Filter the records below and copy every line containing the word "scene".

Extracted material |

## BEGIN

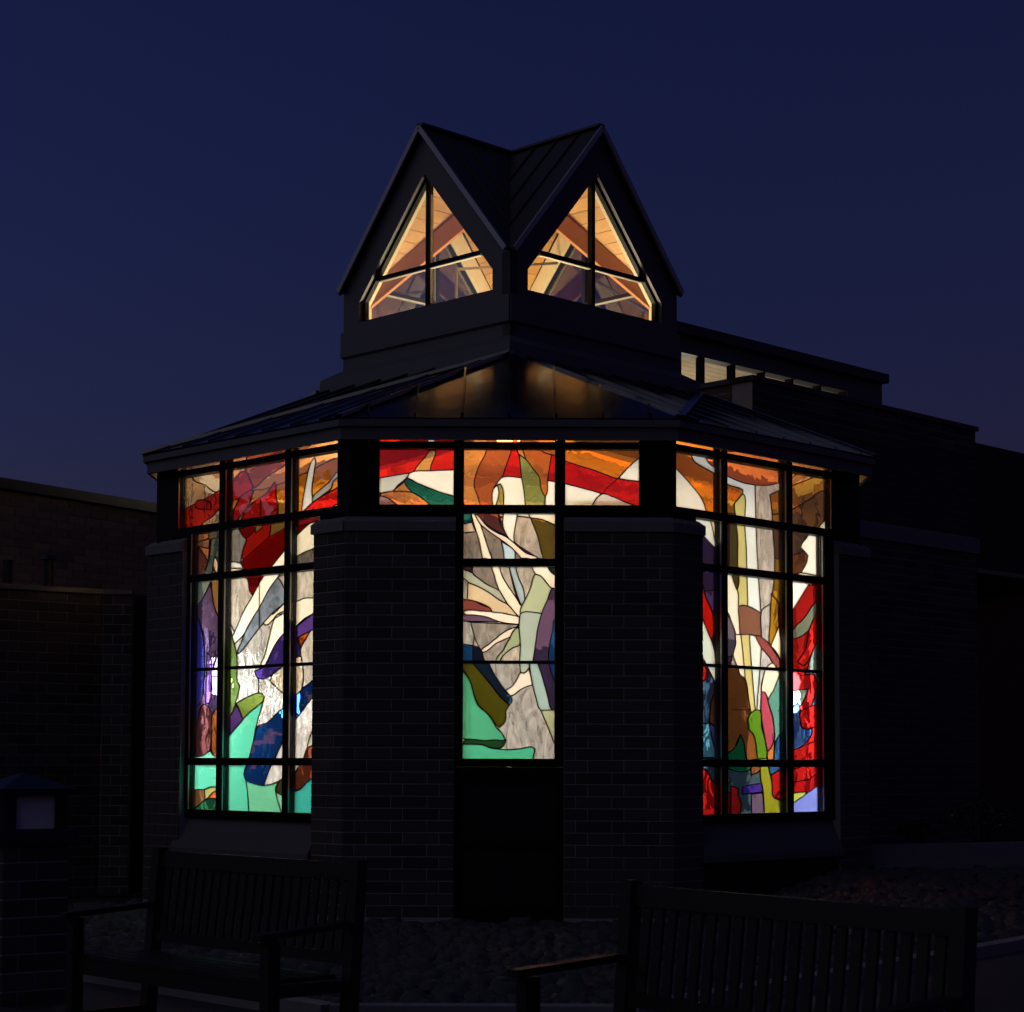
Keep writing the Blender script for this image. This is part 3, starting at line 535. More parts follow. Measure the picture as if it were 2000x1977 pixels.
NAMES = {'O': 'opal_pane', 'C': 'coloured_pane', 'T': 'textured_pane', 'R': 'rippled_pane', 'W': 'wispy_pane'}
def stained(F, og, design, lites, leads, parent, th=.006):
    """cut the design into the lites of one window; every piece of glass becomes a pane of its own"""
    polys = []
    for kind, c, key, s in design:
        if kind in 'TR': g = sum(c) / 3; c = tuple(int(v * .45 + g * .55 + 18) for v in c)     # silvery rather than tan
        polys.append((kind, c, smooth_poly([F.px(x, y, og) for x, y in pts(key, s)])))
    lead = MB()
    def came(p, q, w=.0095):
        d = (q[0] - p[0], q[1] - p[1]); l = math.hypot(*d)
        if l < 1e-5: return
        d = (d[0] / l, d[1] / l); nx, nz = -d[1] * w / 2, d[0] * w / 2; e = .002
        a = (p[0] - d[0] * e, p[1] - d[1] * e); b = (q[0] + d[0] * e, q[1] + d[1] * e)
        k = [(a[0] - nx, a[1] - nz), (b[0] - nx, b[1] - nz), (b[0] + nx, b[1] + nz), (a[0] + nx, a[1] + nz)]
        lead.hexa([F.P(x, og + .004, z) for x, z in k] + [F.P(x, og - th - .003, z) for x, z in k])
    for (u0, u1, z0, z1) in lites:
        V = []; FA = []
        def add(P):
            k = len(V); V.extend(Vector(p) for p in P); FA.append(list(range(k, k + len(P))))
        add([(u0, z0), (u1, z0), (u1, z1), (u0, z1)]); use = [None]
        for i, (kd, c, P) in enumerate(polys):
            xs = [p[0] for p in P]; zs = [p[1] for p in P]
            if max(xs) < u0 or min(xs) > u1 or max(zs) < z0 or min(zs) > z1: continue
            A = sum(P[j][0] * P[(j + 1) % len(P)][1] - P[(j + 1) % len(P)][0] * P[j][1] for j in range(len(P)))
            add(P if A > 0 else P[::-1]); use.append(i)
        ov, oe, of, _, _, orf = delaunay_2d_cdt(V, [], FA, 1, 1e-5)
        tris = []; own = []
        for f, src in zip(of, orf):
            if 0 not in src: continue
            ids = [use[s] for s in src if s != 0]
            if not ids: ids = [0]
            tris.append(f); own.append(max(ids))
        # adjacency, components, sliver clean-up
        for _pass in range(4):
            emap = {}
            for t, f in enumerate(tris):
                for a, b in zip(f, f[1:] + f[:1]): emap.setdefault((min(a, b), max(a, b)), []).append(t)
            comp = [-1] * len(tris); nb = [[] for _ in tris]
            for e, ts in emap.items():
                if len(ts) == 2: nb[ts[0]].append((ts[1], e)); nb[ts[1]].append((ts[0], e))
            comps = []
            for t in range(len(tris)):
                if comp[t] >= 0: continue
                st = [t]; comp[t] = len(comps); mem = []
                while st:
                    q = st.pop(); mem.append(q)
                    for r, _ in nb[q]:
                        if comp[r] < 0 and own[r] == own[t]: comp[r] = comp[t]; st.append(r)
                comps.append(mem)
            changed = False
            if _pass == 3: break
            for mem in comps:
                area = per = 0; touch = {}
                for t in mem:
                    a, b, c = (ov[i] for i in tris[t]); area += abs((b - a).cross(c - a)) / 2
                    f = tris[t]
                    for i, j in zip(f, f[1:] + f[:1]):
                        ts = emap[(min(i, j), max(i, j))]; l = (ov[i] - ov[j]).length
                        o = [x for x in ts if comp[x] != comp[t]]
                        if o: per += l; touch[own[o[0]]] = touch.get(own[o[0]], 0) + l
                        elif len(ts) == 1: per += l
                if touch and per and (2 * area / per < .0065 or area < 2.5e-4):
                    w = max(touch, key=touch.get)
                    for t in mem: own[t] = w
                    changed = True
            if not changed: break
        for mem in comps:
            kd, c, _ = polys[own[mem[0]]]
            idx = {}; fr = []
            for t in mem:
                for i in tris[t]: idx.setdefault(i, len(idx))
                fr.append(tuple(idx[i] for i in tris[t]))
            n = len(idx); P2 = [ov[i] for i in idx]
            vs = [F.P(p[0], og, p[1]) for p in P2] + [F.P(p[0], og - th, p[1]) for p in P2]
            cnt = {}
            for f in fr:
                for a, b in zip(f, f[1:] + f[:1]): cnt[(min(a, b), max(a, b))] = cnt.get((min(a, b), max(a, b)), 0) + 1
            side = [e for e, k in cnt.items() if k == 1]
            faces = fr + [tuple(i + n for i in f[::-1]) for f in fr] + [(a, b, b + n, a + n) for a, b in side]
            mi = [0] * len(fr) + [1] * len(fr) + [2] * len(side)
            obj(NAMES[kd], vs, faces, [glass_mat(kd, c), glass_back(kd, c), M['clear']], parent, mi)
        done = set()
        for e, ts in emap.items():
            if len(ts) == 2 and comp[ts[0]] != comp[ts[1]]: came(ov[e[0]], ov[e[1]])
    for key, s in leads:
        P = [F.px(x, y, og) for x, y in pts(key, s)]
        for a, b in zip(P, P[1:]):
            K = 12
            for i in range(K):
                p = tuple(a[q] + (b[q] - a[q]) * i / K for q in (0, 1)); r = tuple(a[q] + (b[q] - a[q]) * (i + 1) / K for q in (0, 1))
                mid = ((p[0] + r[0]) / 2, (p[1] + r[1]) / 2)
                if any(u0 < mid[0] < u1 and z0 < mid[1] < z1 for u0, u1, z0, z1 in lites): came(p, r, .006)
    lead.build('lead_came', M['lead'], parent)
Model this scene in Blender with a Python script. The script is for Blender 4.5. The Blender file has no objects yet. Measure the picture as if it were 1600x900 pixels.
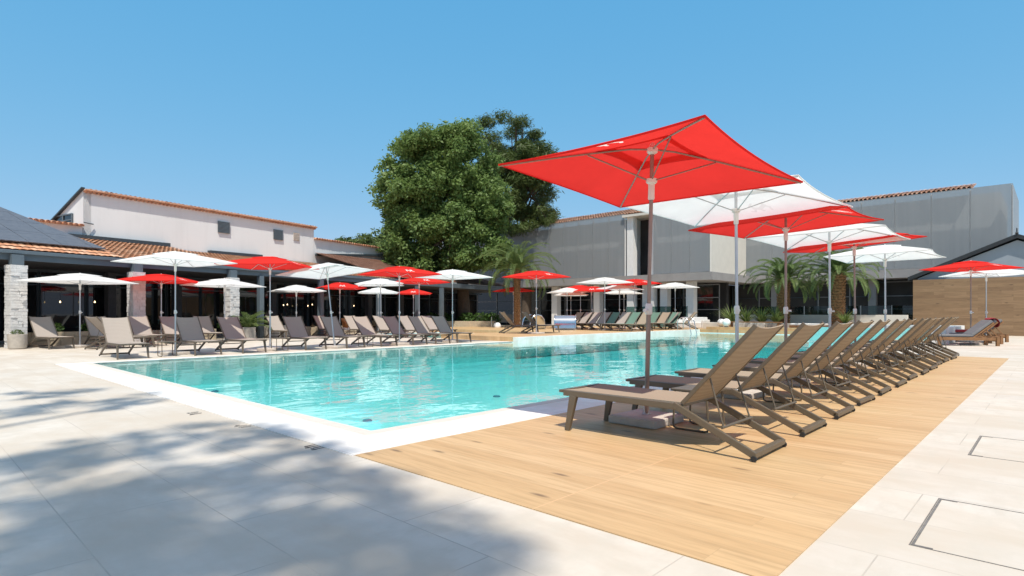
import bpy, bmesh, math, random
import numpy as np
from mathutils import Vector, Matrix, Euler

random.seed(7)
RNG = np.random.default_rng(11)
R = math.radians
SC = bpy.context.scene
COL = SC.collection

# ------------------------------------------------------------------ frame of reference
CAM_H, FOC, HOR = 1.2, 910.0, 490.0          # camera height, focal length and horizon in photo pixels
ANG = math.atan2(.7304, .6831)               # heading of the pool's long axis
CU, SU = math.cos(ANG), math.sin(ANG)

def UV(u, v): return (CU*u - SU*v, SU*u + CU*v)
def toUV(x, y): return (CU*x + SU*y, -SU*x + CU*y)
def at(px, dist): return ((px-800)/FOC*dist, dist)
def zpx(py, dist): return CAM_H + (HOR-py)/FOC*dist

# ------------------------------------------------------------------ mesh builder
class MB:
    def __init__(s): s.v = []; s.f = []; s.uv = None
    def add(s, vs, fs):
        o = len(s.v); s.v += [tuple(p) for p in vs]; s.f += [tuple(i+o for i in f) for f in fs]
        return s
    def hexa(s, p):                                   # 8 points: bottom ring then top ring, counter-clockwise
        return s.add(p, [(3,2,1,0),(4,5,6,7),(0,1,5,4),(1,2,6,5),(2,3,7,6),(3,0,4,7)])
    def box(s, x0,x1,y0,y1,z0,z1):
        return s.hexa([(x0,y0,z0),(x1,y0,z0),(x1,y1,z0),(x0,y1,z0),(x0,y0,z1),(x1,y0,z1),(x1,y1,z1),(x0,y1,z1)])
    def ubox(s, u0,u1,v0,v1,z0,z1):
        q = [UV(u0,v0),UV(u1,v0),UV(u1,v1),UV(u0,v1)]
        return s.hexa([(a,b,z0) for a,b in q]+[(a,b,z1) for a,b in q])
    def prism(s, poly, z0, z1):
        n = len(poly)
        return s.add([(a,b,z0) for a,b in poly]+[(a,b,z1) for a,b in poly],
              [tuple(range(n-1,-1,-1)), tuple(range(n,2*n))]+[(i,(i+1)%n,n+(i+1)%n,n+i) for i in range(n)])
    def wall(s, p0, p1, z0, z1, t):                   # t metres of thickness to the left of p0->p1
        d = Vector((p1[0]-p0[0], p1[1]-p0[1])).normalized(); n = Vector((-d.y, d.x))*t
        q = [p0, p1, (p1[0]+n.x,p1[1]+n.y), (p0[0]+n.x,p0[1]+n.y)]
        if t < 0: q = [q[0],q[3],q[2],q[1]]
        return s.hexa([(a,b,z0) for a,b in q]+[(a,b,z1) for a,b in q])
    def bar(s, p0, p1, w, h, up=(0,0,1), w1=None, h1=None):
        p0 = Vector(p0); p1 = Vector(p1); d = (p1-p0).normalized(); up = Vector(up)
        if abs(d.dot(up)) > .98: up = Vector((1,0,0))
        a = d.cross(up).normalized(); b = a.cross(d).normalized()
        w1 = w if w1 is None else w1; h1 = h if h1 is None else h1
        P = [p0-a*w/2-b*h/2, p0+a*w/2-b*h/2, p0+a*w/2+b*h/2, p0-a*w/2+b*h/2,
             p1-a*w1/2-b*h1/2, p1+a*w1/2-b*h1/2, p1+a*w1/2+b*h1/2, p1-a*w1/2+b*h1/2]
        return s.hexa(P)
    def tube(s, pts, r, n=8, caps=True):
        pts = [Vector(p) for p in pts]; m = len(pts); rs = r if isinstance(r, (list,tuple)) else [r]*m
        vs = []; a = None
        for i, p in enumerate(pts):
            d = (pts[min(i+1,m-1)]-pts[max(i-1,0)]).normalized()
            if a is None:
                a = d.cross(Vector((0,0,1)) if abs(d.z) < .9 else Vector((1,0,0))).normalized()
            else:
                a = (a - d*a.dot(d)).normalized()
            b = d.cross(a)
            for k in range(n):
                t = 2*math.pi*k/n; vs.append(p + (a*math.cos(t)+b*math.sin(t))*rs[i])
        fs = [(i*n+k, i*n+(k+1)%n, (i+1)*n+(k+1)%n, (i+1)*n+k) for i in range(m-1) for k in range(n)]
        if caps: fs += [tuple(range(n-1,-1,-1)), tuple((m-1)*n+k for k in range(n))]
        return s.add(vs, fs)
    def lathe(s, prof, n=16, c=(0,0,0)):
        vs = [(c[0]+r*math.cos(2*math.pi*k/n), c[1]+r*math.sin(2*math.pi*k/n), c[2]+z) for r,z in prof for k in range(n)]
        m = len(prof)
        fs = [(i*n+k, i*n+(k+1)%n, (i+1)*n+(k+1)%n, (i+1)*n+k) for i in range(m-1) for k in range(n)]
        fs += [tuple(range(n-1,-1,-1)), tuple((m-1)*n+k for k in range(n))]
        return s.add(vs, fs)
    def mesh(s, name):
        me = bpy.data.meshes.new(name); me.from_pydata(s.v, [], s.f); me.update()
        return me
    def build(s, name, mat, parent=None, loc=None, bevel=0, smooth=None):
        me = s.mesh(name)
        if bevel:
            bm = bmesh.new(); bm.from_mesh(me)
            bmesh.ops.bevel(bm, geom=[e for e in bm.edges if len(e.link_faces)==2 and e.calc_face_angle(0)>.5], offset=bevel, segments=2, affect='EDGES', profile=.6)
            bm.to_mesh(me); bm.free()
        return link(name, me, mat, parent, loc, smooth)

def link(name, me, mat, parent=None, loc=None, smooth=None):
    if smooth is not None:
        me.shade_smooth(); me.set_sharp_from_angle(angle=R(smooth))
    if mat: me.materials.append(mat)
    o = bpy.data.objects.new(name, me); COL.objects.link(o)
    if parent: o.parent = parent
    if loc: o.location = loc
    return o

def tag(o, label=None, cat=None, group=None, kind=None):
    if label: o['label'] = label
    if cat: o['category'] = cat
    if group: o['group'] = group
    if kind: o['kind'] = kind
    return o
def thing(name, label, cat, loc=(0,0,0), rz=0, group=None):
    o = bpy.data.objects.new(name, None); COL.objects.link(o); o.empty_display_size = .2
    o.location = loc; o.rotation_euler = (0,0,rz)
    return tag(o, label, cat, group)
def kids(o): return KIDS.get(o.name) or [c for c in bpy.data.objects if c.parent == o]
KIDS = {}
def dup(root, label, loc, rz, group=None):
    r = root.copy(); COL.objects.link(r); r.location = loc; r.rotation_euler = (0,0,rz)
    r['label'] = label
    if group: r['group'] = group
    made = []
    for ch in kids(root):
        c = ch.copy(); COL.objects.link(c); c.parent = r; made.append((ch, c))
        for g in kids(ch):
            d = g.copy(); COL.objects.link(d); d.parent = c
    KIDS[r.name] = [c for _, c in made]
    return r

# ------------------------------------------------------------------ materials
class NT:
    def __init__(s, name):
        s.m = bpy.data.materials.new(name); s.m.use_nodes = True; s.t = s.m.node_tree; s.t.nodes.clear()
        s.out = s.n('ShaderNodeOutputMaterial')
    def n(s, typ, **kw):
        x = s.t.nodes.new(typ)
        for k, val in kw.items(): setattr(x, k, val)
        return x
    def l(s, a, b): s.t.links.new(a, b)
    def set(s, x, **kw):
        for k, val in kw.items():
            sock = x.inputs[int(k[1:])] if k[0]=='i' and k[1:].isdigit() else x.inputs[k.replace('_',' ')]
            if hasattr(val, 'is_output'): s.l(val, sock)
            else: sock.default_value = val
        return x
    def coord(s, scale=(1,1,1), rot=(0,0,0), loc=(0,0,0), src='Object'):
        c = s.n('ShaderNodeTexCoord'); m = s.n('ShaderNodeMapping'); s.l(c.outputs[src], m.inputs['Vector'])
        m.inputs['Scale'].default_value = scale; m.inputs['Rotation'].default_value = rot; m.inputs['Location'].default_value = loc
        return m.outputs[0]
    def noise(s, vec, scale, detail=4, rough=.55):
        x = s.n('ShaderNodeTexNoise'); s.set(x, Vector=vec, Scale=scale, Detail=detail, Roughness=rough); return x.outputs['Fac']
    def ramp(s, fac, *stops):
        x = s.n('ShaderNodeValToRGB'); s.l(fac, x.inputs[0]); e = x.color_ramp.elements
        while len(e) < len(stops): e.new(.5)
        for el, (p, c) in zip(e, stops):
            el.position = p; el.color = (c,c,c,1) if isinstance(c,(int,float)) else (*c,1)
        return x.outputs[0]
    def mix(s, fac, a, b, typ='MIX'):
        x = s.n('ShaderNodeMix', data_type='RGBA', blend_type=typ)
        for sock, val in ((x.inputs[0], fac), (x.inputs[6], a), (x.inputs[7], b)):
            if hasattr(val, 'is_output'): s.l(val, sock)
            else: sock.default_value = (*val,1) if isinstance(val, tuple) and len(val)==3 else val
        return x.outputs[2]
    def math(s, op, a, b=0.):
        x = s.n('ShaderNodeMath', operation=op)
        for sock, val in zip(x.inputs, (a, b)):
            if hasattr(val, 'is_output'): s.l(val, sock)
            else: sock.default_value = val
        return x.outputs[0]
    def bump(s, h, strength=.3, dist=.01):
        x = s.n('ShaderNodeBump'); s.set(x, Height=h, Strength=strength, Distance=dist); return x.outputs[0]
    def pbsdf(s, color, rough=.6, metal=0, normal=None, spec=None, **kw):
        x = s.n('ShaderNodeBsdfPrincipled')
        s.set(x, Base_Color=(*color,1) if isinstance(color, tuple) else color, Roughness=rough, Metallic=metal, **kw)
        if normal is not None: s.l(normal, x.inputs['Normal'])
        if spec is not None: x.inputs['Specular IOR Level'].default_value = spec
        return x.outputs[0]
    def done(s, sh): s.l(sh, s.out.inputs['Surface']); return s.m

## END

Task answer |
Model this scene in Blender with a Python script. The script is for Blender 4.5. The Blender file has no objects yet. Measure the picture as if it were 1600x900 pixels.
SC = bpy.context.scene